In questo articolo ci occuperemo dei DPI (Dots per Inch in inglese, tradotto Punti per Pollice). Questa e` una sigla che spesso si trova su molti prodotti tecnologici, dai mouse agli scanner, dalle fotocopiatrici alle stampanti. Essi indicano il numero di punti in altezza e in lunghezza che compongono un’immagine. In pratica indica la risoluzione della stampante, nel nostro caso. Bisogna partire un po’ da lontano e ricordare che le prime stampanti a getto di inchiostro (degli strumenti che visti oggi sembrerebbero preistorici, ma non sono passati più di 20 anni) avevano dei punti così grossi che era possibile distinguerli uno dall’altro.
Le cose per fortuna sono cambiate e oggi le stampanti generano punti così piccoli che non possono essere identificati, nemmeno con ingrandimenti molto forti e` possibile distinguerli e si fondono alla perfezione gli uni con gli altri, formando un’immagine omogenea, nitida e uniforme. Ovviamente per produrre immagini di questa qualità bisogna possedere delle stampanti con una risoluzione molto alta (un po’ come il discorso della risoluzione nelle macchine fotografiche, anche se li influenzano anche altri fattori, come ad esempio le ottiche).
La risoluzione migliore
Un pixel nel caso delle stampanti e` rappresentato da ogni più piccola gocciolina di inchiostro che questa riesce a fornire. In genere una risoluzione accettabile per una stampante parte dai 300 ppi (pixel per inch/pixel per pollice), mentre per stampe fotografiche di alta qualità bisogna alzare il tiro e le stampanti più moderne sono in grado di stampare ad una risoluzione da 1440, 2880 o più punti per pollice. Il nome però di questi punti può ingannare i non addetti ai lavori. Infatti quando un produttore dichiara che la propria stampante ha una risoluzione da 1440 dpi, non significa che riesca ad inserire 1440 punti in ogni pollice, in quanto per formare un punto spesso una stampante ha bisogno di più gocce.
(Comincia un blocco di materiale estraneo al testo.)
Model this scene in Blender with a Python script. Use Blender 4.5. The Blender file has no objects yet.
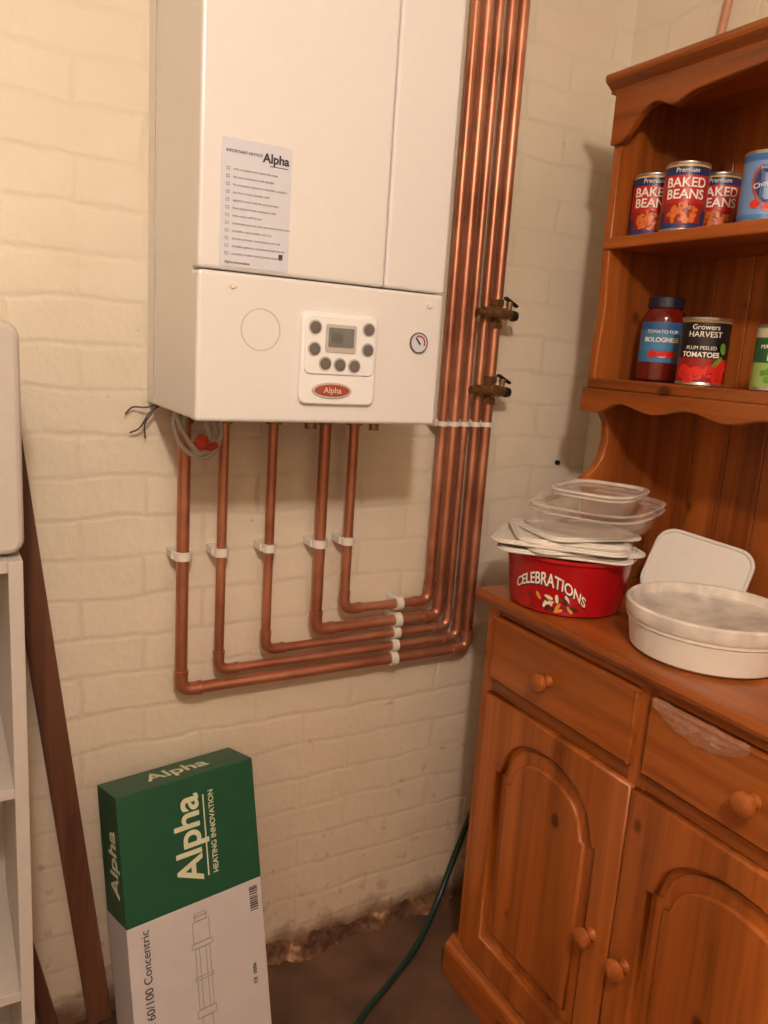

Quindi la stampante e` in grado di inserire in ogni pollice 1440 gocce di inchiostro. Può sembrare un po’ complicato, ma se si capisce il meccanismo in realtà non lo e`. Ti faccio un esempio. Ogni pixel e` formato da un certo numero di punti, che a loro volta sono costituiti da un certo numero di gocce di inchiostro. Purtroppo a confondere le idee ci si mettono anche alcune schede tecniche scritte male, dove dpi viene spesso associato a ppi, mentre sono due cose completamente diverse. Sono simili, ma diversi. Quando volete stampare un’immagine non dovreste mai settare una risoluzione maggiore ai 300 ppi. Qualcuno potrebbe pensare che aumentando questo valore otterrà immagini di una qualità superiore, ma in realtà non e` così.
Non esagerare con i ppi
Infatti 300 ppi e` considerata la soglia oltre la quale, pur aumentando la risoluzione, non se ne trae alcun vantaggio rispetto alla qualità dell’immagine, che anzi tende a diminuire. Con questo possiamo spiegare le dimensioni minime delle gocce. Con 300 pixel si copre un pollice su un foglio di carta, di conseguenza a 400 pixel le gocce (per via delle dimensioni fisiche delle gocce stesse) queste si sovrappongono, diminuendo la qualità dell’immagine. In pratica si perde il dettaglio dell’immagine e più e` grande il pixel, maggiore sarà la quantità di gocce che si sovrappongono e minore la qualità dell’immagine, fino a risultare illeggibile.
Ovviamente questi valori che abbiamo citato sopra non sono da considerare come una soglia assoluta. Molti professionisti affermano di ottenere delle ottime stampe anche a 240 ppi, mentre altri si spingono fino a 360 ppi, ottenendo delle immagini perfette. Altri ancora utilizzano la risoluzione di 288 ppi, che essendo un sottomultiplo di 1440, agevola il lavoro del driver della stampante. Tuttavia questa credenza oggi e` alquanto sorpassata, in quanto i driver hanno subito aggiornamenti e miglioramenti notevoli e non hanno più alcun problema a gestire risoluzioni varie.